§ **THE REQUEST**: Return, word for word, the lines from the line holding "810 pixels high." through the line holding "return tuple((v /". Include both end lines and no others.
=======
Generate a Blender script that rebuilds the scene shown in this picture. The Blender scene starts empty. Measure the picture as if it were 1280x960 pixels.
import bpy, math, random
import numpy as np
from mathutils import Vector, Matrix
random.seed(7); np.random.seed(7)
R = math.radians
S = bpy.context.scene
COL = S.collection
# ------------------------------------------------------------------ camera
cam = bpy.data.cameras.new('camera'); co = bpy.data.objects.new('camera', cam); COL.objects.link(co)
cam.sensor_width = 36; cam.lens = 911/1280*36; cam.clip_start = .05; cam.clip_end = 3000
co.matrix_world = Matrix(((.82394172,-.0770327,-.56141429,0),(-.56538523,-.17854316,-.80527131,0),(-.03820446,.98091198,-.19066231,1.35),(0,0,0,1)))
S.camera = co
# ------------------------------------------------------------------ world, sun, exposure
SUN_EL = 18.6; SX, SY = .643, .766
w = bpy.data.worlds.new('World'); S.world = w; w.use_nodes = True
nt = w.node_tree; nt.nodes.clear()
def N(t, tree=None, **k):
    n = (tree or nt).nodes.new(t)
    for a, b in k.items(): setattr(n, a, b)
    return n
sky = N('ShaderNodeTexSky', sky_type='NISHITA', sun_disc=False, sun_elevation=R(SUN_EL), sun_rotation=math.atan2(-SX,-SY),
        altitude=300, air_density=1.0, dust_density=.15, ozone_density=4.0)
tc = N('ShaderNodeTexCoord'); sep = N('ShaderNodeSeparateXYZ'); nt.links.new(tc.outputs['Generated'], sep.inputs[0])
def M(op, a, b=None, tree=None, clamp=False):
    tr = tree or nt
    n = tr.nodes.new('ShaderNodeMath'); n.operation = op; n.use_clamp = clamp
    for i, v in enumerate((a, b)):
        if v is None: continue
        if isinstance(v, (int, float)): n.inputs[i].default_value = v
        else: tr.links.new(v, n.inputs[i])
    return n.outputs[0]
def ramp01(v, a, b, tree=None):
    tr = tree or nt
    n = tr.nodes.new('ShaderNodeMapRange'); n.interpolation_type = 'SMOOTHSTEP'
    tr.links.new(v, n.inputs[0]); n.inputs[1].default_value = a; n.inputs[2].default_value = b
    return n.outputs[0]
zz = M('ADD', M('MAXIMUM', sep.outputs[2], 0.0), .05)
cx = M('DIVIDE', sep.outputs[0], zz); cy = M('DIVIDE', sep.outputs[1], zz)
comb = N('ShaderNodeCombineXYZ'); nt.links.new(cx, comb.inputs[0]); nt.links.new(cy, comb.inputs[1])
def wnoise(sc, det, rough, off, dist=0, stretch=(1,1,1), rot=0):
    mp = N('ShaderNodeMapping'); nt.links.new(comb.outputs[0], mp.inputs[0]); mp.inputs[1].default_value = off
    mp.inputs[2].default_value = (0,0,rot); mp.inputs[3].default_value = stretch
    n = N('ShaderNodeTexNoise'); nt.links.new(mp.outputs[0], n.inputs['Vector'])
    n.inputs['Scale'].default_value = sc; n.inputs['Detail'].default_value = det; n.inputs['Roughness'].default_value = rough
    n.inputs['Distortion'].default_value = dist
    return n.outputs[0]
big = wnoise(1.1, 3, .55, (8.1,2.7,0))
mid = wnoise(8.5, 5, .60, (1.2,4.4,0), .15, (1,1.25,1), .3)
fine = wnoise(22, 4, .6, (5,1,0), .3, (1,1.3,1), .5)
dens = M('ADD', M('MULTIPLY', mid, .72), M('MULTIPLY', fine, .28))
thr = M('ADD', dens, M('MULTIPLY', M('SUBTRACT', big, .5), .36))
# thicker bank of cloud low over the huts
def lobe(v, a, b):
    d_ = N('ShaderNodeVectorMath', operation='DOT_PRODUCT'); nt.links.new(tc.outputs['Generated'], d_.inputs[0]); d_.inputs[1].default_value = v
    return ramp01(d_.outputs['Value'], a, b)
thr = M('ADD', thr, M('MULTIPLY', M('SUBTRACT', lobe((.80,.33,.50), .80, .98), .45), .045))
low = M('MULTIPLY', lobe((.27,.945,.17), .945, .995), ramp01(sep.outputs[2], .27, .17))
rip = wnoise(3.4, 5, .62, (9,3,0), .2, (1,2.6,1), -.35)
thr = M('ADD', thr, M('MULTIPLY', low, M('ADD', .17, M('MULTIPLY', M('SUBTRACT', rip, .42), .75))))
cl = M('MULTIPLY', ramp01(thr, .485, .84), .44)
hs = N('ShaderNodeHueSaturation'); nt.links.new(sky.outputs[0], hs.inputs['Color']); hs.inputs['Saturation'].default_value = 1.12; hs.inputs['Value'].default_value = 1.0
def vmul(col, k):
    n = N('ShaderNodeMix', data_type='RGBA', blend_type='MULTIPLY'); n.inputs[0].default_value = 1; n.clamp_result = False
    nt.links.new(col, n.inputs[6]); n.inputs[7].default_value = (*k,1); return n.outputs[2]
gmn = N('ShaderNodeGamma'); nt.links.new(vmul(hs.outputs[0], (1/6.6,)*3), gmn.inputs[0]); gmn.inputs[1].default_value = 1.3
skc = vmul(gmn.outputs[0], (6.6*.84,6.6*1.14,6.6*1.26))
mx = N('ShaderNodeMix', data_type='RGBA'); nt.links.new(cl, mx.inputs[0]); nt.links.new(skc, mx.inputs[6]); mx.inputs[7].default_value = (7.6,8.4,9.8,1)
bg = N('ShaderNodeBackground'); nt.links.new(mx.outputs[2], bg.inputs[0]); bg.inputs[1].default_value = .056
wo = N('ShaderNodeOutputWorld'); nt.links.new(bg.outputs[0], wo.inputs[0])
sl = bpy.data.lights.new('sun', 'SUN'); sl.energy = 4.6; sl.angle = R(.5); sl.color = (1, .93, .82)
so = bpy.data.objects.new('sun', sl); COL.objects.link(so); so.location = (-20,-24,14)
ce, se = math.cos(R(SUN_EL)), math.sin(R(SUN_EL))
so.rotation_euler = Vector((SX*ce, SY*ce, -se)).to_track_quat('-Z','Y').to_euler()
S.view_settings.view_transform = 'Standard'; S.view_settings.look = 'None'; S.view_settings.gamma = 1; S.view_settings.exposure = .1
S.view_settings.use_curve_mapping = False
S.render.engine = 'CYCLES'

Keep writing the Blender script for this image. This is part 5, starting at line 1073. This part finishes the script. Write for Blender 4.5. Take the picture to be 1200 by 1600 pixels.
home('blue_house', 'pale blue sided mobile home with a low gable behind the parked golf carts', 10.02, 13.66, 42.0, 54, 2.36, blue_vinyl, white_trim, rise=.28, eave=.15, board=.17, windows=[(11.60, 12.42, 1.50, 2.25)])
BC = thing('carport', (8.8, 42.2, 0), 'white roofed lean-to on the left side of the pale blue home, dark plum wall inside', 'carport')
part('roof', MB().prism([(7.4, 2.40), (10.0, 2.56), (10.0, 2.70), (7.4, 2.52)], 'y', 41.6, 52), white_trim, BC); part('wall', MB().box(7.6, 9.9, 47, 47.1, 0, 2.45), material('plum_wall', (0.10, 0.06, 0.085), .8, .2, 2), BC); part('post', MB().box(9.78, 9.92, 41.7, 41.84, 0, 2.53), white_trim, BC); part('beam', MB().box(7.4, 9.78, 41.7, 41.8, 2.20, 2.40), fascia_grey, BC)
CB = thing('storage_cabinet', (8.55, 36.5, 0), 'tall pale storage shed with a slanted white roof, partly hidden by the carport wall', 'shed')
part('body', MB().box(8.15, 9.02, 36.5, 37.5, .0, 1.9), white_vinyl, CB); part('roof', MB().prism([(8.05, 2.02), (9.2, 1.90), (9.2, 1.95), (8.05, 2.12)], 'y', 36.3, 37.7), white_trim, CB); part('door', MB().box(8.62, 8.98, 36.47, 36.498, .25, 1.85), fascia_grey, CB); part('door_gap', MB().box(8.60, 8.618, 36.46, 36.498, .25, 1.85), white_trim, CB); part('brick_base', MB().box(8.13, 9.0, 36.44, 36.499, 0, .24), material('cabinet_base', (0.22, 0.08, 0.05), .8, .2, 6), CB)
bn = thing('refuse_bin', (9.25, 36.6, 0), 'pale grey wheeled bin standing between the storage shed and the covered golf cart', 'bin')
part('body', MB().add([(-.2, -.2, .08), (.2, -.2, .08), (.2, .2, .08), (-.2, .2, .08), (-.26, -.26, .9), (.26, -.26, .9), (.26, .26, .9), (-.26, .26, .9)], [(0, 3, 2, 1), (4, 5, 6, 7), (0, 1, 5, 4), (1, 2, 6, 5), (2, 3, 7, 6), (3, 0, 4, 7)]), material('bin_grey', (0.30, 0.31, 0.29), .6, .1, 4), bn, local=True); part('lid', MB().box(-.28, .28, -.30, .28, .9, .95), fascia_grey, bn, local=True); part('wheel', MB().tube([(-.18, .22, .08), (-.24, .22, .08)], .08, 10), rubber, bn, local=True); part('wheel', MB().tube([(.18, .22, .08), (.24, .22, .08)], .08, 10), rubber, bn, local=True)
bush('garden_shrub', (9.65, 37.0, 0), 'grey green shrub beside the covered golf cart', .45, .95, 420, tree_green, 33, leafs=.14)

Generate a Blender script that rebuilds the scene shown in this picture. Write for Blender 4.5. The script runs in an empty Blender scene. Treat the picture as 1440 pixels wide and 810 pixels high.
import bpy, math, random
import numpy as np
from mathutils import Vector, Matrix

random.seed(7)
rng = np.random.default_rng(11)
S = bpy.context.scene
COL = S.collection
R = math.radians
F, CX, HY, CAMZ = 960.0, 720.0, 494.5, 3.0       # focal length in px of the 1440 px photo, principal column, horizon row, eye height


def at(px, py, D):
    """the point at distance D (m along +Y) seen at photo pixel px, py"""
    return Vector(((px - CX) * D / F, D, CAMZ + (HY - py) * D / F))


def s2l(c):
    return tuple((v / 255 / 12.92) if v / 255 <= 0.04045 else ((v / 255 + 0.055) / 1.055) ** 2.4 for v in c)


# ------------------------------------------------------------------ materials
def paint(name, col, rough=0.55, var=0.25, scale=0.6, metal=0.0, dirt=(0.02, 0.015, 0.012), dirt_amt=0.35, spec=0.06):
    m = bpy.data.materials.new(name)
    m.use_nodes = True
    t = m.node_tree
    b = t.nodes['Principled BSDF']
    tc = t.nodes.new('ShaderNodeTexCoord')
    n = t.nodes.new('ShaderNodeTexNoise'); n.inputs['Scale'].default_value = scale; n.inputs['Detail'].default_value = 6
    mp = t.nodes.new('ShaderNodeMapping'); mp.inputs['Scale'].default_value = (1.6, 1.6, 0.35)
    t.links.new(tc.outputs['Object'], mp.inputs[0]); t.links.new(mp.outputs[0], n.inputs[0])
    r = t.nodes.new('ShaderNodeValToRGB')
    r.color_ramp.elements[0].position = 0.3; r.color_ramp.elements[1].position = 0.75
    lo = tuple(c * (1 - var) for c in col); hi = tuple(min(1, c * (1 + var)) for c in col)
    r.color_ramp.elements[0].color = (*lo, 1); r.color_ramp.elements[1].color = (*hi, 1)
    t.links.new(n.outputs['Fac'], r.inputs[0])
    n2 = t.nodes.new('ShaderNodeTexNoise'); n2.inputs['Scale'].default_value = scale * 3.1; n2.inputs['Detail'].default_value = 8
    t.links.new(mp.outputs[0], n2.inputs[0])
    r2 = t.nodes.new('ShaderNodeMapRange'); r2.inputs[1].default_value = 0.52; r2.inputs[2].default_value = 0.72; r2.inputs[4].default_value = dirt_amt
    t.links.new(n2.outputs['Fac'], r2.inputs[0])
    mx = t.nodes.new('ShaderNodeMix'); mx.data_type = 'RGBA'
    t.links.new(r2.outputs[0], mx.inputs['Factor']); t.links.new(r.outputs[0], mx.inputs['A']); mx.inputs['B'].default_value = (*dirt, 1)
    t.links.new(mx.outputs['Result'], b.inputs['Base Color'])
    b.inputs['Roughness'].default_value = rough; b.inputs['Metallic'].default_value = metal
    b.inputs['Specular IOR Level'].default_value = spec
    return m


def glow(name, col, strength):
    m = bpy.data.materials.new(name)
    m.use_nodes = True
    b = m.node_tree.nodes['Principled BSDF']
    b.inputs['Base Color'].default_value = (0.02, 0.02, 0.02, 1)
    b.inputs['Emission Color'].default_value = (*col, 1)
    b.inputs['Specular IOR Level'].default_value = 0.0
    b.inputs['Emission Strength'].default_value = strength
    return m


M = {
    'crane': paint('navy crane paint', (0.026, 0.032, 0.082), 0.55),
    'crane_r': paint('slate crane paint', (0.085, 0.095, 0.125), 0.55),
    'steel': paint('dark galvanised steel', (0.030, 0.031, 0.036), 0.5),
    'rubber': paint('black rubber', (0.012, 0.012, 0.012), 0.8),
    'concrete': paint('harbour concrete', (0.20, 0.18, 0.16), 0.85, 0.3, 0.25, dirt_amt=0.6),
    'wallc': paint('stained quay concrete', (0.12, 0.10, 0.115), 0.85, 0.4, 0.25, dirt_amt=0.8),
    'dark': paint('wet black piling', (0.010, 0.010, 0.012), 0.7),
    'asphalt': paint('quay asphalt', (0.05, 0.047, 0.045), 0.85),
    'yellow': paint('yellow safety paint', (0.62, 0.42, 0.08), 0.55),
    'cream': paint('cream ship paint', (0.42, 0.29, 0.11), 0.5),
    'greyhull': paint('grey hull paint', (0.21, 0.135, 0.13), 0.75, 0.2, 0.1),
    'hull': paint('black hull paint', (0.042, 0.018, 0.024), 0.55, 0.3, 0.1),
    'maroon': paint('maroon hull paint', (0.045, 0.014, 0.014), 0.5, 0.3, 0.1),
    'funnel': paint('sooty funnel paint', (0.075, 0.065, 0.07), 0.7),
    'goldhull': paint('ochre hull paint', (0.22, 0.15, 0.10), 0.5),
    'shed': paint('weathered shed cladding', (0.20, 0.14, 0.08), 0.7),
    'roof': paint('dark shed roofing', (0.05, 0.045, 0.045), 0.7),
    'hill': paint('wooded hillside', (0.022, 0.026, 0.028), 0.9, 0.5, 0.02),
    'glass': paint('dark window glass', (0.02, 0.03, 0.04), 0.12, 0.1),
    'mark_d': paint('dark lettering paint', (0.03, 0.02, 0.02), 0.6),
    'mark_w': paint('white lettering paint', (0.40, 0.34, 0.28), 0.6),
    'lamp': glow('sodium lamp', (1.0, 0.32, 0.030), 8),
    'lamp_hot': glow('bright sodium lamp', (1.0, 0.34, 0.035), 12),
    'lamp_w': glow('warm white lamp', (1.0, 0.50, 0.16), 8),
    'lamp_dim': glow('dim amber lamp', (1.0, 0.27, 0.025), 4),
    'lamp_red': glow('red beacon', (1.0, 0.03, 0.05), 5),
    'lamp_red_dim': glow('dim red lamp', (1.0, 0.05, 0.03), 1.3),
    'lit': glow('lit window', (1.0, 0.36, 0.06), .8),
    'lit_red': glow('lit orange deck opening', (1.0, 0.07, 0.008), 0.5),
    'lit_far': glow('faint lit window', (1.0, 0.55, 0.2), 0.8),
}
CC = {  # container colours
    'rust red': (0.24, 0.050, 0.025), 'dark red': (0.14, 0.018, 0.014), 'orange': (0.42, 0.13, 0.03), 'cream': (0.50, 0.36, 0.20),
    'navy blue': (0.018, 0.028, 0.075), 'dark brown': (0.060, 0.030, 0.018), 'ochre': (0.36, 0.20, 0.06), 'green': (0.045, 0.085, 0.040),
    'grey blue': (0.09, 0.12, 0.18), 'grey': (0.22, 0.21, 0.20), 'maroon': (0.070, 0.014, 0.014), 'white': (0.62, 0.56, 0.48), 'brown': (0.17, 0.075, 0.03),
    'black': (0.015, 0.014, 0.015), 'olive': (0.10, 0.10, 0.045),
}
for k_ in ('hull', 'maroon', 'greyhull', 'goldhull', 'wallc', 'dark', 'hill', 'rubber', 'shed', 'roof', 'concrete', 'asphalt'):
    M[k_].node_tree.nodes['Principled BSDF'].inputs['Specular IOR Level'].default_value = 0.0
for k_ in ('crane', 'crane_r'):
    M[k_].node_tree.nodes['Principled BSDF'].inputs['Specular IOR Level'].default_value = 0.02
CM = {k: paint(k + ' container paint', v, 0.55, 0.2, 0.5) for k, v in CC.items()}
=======
§ **COMPLETED EXERCISE**:
Generate a Blender script that rebuilds the scene shown in this picture. Write for Blender 4.5. The script runs in an empty Blender scene. Treat the picture as 1440 pixels wide and 810 pixels high.
import bpy, math, random
import numpy as np
from mathutils import Vector, Matrix

random.seed(7)
rng = np.random.default_rng(11)
S = bpy.context.scene
COL = S.collection
R = math.radians
F, CX, HY, CAMZ = 960.0, 720.0, 494.5, 3.0       # focal length in px of the 1440 px photo, principal column, horizon row, eye height


def at(px, py, D):
    """the point at distance D (m along +Y) seen at photo pixel px, py"""
    return Vector(((px - CX) * D / F, D, CAMZ + (HY - py) * D / F))


def s2l(c):
    return tuple((v / 255 / 12.92) if v / 255 <= 0.04045 else ((v / 255 + 0.055) / 1.055) ** 2.4 for v in c)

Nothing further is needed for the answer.